Entries with scene source code:
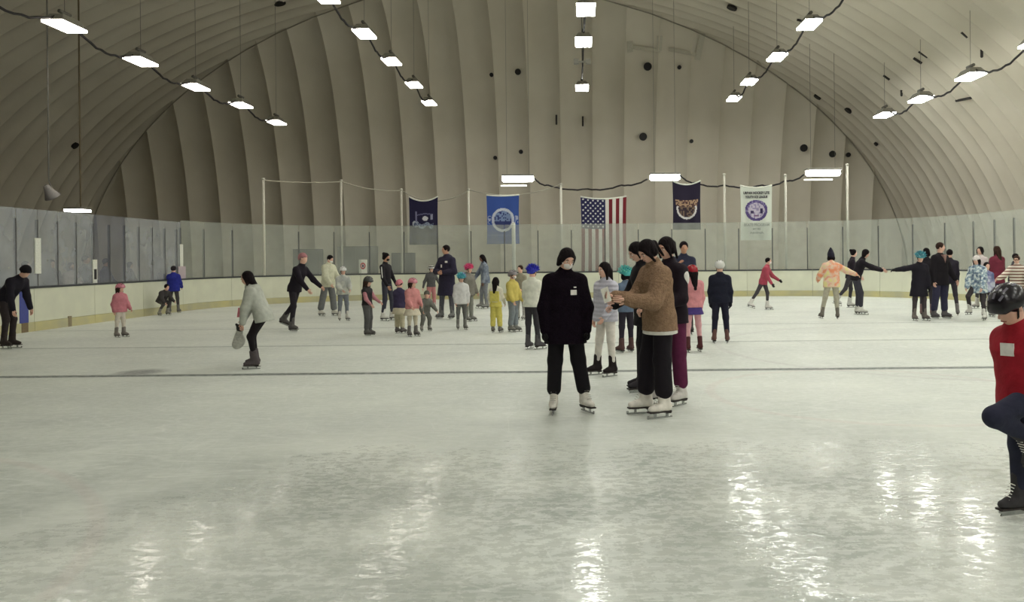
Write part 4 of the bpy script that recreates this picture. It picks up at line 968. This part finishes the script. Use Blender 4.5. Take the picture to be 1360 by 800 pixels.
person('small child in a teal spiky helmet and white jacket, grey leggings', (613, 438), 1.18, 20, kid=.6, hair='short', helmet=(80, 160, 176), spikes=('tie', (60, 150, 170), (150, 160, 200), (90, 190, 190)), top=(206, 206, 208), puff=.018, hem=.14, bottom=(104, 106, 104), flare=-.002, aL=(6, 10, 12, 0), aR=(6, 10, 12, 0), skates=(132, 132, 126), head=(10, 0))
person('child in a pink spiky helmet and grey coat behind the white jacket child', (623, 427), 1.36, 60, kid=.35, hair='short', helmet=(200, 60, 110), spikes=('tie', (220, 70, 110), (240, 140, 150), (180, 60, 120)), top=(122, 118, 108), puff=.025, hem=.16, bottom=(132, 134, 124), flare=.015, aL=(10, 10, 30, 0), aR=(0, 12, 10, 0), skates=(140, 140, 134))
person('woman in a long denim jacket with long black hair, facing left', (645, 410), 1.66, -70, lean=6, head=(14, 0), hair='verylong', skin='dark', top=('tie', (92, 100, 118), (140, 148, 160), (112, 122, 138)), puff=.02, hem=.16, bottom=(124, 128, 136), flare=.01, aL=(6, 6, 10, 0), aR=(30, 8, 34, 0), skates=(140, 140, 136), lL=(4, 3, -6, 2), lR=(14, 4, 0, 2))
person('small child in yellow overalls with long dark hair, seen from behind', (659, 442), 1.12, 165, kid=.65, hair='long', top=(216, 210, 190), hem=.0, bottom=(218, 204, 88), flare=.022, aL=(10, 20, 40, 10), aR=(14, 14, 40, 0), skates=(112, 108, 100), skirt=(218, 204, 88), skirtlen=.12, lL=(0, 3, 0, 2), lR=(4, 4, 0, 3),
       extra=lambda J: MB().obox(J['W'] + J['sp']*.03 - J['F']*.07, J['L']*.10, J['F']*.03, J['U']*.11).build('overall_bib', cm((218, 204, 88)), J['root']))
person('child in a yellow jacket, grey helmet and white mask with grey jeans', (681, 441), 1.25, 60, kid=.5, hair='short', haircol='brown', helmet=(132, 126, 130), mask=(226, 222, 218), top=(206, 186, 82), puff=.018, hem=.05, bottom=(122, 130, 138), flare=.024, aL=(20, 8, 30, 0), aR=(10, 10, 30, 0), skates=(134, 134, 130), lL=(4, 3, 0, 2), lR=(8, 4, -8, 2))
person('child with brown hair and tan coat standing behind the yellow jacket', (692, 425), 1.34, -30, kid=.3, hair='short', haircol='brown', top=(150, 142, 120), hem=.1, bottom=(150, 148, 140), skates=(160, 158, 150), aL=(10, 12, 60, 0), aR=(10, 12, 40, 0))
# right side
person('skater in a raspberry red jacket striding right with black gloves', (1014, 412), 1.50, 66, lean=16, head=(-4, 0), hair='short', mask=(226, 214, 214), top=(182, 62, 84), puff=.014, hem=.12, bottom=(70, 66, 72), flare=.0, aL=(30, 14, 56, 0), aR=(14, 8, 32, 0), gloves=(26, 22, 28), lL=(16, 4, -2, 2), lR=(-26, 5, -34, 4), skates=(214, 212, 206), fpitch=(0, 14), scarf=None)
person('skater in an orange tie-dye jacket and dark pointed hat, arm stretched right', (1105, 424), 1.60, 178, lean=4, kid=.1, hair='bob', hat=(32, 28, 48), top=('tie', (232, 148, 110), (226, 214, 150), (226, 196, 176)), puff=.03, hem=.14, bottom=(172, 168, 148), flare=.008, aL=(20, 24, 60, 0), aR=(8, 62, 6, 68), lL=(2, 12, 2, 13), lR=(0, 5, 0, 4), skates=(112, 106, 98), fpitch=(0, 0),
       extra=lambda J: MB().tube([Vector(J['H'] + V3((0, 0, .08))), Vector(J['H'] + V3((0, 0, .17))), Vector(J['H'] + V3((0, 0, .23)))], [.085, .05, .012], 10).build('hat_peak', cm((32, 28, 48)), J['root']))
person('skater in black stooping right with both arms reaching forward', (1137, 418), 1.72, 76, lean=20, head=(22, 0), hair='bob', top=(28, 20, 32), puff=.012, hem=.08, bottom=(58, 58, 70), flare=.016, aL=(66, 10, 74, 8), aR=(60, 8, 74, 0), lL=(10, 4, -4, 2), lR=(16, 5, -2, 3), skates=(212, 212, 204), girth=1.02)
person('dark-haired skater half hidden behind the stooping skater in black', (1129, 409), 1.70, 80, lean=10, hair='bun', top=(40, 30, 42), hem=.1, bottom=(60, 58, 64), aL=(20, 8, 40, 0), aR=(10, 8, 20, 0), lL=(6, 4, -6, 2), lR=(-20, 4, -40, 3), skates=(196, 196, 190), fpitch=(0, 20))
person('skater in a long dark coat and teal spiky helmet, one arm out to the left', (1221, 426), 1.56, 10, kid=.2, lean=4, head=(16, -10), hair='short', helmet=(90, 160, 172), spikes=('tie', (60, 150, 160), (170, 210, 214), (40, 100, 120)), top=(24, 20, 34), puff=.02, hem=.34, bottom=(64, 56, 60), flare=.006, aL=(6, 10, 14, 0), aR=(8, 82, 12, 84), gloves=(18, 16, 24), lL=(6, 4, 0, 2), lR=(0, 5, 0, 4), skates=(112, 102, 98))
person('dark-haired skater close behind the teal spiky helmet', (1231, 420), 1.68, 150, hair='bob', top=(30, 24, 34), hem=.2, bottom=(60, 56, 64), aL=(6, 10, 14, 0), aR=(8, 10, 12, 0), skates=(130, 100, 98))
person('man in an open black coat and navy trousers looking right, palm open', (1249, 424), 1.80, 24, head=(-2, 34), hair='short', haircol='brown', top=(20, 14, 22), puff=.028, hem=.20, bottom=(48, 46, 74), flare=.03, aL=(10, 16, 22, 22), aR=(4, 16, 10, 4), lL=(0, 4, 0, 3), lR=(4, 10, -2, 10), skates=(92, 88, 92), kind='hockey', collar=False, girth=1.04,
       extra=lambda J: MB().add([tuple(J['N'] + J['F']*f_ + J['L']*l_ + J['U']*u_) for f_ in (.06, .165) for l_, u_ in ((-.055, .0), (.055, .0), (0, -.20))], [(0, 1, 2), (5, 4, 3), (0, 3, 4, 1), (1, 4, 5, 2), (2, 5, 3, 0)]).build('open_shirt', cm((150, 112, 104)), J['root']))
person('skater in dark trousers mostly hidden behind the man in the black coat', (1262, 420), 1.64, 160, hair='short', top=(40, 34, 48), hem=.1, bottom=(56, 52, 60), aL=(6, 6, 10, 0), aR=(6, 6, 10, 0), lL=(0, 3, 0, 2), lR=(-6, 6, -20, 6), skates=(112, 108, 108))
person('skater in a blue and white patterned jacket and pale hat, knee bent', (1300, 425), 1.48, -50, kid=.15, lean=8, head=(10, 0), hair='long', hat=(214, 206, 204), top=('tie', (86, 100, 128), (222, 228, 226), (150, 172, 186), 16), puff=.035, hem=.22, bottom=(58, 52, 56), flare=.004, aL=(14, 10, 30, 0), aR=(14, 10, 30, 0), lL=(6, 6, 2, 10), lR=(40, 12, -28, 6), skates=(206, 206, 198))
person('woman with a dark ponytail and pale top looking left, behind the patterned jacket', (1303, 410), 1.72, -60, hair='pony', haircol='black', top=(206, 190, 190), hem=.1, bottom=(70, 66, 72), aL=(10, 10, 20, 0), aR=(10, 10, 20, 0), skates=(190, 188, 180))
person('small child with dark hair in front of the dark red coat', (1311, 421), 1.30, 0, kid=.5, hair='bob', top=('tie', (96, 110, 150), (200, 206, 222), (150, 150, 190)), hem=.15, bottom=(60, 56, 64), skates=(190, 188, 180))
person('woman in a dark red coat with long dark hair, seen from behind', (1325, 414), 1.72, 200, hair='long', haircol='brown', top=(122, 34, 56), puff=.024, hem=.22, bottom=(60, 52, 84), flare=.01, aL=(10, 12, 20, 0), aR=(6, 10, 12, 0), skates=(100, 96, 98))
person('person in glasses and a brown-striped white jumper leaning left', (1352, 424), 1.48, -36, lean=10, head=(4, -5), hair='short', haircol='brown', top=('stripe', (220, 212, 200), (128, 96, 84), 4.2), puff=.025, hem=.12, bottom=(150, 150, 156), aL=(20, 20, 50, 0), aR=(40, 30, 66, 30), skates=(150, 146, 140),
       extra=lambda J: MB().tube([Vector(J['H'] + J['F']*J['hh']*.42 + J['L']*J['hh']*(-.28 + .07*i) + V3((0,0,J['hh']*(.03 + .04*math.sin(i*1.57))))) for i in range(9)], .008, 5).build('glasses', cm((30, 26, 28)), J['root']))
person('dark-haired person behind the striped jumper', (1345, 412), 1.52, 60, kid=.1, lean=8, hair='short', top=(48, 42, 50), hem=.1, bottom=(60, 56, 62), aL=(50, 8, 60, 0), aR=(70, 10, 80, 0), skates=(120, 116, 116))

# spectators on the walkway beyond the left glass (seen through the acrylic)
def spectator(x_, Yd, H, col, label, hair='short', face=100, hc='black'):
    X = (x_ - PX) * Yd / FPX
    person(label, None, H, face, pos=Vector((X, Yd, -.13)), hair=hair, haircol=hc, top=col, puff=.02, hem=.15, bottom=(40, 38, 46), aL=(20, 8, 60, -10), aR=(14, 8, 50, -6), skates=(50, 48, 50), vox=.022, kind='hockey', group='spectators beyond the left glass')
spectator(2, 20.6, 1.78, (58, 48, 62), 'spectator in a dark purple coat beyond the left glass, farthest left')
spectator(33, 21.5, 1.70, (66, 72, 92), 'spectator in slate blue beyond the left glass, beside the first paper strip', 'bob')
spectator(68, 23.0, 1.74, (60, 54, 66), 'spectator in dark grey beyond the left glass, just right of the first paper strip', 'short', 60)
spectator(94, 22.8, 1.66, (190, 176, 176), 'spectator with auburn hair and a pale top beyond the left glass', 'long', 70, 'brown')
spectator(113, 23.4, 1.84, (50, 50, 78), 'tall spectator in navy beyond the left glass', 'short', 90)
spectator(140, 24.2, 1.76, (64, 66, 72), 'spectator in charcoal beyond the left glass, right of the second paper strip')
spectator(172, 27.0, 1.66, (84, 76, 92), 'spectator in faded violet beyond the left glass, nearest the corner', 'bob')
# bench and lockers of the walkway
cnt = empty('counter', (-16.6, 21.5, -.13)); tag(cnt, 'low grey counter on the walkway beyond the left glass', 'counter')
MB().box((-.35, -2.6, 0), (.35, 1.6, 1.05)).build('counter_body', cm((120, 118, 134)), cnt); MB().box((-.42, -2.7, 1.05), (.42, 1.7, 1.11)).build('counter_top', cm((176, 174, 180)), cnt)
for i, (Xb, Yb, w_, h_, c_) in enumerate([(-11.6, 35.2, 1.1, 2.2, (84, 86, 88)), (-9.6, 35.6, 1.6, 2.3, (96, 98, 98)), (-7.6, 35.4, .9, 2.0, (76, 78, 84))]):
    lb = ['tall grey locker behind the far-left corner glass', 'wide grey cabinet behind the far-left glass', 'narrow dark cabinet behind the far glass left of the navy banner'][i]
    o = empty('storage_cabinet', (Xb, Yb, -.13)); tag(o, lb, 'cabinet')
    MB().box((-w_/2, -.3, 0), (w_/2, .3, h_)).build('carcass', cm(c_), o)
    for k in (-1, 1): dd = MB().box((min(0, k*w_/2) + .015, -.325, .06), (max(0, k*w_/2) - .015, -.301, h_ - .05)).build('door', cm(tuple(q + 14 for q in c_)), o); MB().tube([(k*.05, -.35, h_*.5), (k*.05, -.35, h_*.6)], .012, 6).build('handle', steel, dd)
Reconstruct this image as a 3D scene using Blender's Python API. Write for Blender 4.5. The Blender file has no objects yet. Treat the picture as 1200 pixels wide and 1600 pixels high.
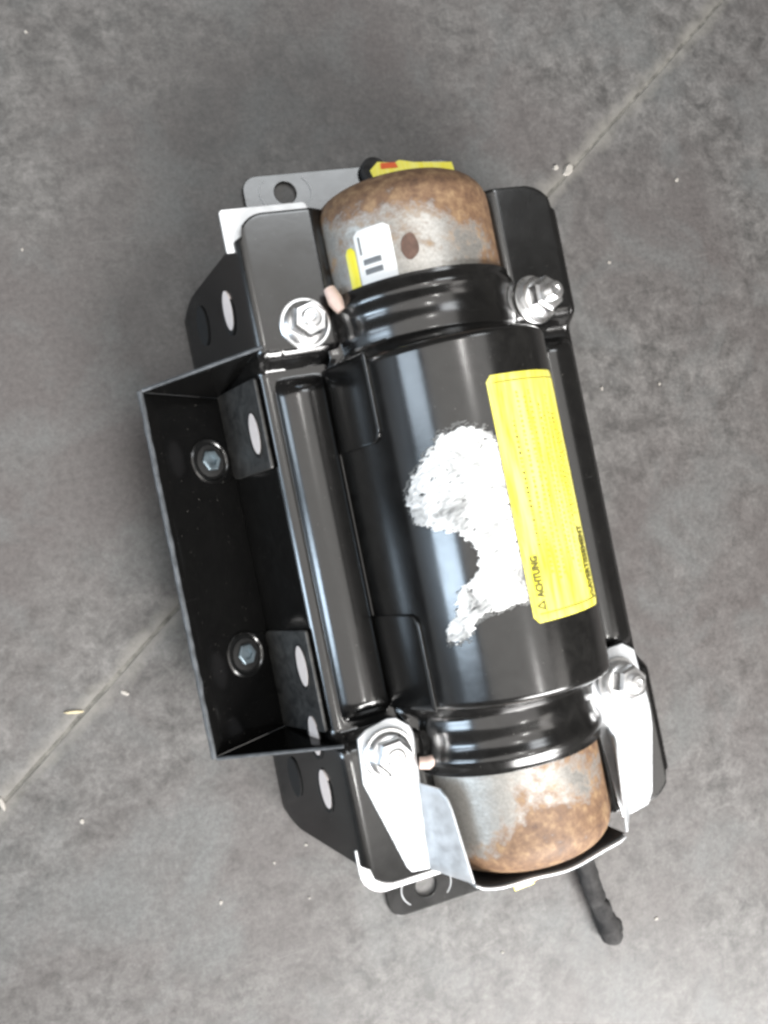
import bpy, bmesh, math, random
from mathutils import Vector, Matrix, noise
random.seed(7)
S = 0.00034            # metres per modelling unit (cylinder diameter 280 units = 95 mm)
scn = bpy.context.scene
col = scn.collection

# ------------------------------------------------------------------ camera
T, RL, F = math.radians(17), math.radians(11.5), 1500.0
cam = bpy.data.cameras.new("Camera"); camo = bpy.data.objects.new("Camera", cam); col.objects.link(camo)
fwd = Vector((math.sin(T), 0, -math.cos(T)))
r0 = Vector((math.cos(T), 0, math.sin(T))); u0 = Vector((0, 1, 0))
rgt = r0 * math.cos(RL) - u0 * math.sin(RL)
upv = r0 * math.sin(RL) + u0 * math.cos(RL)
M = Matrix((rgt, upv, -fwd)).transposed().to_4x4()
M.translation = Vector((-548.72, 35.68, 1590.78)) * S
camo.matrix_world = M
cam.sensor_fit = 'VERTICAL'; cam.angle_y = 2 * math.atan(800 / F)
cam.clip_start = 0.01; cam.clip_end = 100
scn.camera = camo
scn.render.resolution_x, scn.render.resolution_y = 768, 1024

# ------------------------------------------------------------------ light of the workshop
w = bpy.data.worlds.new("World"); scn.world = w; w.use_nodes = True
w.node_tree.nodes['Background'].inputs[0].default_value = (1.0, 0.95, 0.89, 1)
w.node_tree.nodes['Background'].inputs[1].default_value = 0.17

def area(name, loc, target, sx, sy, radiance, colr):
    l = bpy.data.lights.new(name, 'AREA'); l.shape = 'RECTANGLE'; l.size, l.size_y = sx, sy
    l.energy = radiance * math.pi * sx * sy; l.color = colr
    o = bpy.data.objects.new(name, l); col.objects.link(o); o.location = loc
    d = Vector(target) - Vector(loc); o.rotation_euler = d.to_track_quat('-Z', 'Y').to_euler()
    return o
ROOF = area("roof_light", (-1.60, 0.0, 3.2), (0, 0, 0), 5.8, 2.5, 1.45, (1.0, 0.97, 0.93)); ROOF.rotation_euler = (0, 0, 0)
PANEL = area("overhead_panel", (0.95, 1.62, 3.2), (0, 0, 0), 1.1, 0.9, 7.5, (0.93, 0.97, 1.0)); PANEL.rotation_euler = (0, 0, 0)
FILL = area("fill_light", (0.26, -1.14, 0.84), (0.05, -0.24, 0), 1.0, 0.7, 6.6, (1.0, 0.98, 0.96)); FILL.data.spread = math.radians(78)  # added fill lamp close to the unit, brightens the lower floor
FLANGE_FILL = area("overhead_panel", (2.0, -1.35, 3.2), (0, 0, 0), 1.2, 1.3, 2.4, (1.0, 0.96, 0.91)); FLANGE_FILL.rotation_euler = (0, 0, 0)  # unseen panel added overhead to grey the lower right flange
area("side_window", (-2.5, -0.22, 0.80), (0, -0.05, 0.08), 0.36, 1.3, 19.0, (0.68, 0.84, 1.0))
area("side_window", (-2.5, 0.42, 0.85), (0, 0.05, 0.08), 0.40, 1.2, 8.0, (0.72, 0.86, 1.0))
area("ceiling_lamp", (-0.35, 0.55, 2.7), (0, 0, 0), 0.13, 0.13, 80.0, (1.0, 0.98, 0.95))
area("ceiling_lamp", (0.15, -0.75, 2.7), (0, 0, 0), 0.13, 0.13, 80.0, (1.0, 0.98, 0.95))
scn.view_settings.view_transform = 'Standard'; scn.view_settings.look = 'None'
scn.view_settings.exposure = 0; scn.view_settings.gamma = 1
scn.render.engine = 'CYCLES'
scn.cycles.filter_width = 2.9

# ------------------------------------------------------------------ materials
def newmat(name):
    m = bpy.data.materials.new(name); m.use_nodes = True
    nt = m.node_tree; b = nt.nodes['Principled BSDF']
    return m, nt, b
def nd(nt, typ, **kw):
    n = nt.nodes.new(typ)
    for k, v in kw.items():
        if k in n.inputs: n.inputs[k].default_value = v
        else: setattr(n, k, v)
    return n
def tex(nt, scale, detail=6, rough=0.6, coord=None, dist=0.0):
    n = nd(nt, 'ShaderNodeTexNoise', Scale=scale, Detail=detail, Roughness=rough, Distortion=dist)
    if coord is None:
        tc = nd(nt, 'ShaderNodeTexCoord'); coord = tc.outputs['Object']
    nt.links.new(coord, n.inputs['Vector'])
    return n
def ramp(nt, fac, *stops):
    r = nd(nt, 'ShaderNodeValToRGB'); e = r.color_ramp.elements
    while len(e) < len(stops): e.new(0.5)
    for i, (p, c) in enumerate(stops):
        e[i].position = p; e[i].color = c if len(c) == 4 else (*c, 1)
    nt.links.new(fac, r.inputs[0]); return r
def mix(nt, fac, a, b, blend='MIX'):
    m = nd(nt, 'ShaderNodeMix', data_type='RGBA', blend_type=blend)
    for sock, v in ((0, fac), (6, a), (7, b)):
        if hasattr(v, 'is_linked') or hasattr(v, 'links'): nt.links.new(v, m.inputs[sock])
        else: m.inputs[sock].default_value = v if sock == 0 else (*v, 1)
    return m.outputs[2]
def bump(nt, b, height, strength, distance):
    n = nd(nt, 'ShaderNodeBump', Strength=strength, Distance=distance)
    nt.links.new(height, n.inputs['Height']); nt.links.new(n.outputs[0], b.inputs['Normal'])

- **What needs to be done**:
Find the string "objects" in the records, then copy each line where it occurs.

- **Task answer**:
Reconstruct this image as a 3D scene using Blender's Python API. Write for Blender 4.5. The Blender file has no objects yet. Treat the picture as 1200 pixels wide and 1600 pixels high.
cam = bpy.data.cameras.new("Camera"); camo = bpy.data.objects.new("Camera", cam); col.objects.link(camo)
    o = bpy.data.objects.new(name, l); col.objects.link(o); o.location = loc